O Autismo no Brasil ainda pede socorro
Por conseguinte, os autistas têm sido extensivamente ignorados pelas autoridades governamentais do Brasil. Os órgãos responsáveis pela segurança, saúde e bem-estar dos autistas falharam em sua missão. Obviamente existem funcionários públicos empenhados na luta pelos autistas, porém sua luta não é suficiente.
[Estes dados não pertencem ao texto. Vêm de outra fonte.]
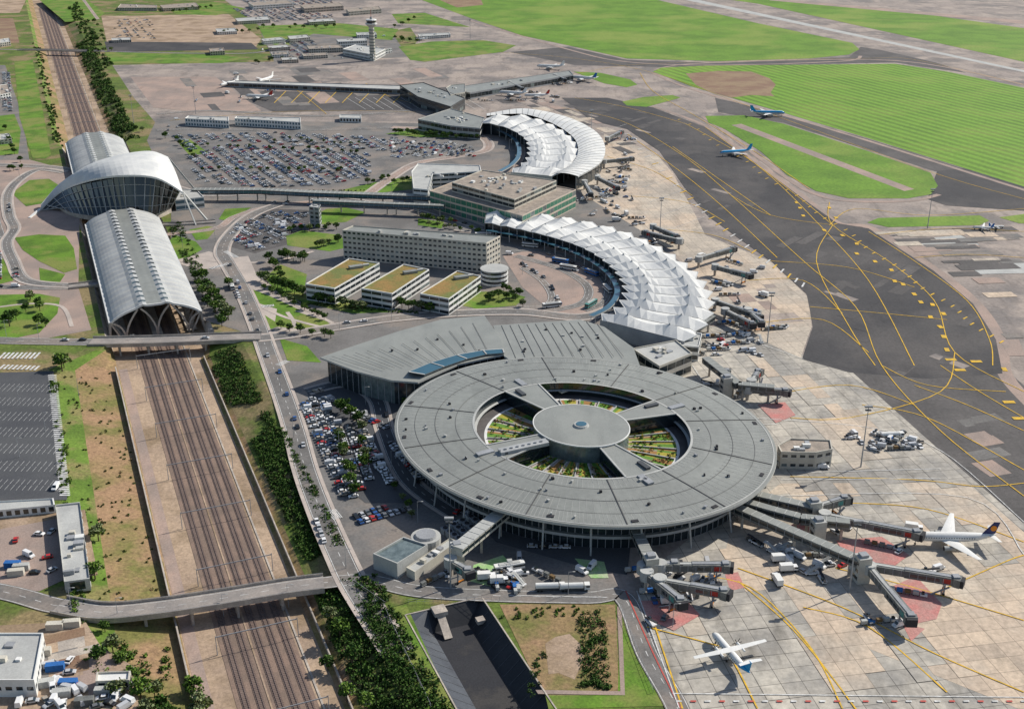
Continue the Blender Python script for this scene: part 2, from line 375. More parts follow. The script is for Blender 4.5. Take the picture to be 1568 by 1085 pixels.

É preciso muito mais.
O quê é preciso?
– Escolas inclusivas em todos os municípios – incluindo o controle municipal perante os estabelecimentos de ensino
– Um órgão oficial responsável pelos direitos dos autistas em todas as cidades do País
– Uma secretaria municipal de atendimento às famílias autistas
– Acompanhamento vitalício dos autistas – tratamento e assistência aos autistas severos por toda a vida
– Assistência municipal na inserção do adulto autista (moderado a leve) no mercado de trabalho.
Estes são alguns exemplos que podem ser conseguidos através de:
- Inclusão do Autismo como matéria do currículo de ensino regular elementar, médio e superior
- Criação de uma “Bolsa de Assistência Individual do Autista” (B.A.I.A) a exemplo da Holanda. Este subsídio é pessoal e intransferível. Cada autista recebe seu benefício em forma de tratamento e assistência individual direta (in natura). Em outras palavras, o tratamento, escolaridade e assistência (acompanhamento) do autista é oferecido pelo governo, após identificação oficial de sua legitimidade, diretamente à instituição de escolha da família
- Capacitação contínua de cursos de autismo para professores, servidores sociais e servidores públicos – incluindo funcionários públicos como os próprios políticos que, não raramente, fazem uso do termo “autista” para atacar seus oponentes.
Soa utópico? Não é, posso garantir-lhes. Tudo começa com um bom planejamento.
Aos políticos de boa vontade, ofereço meu tempo e dedicação na preparação de um projeto realista, condizente com os direitos dos autistas brasileiros.
Quero deixar claro meu desinteresse total e absoluto em criticar pessoas físicas ou jurídicas que possam sentir-se ofendidas com o texto. Não tenho interesse de reprovar a prestação de serviço atual. Sou uma simples defensora dos direitos autistas com nacionalidade brasileira. Meu amor pelos autistas traspõe fronteiras e me impulsiona a ajudá-los a ter uma vida digna, com seus direitos devidamente encontrados, como todo ser humano merece.
Quem não está fazendo seu trabalho devidamente, que o faça. Nunca é tarde para aprender. Nunca é tarde para mudar.
Convido, por meio desta, um representante oficial do governo federal e um ou mais membros do Moab para visitarem meu país de residência e analisarem o modelo holandês a fim de adaptá-lo para a realidade brasileira.
Atenciosamente,
Fatima de Kwant
Jornalista, escritora, defensora internacional dos direitos dos autistas, especialista em Autismo & Comunicação, mãe de autista.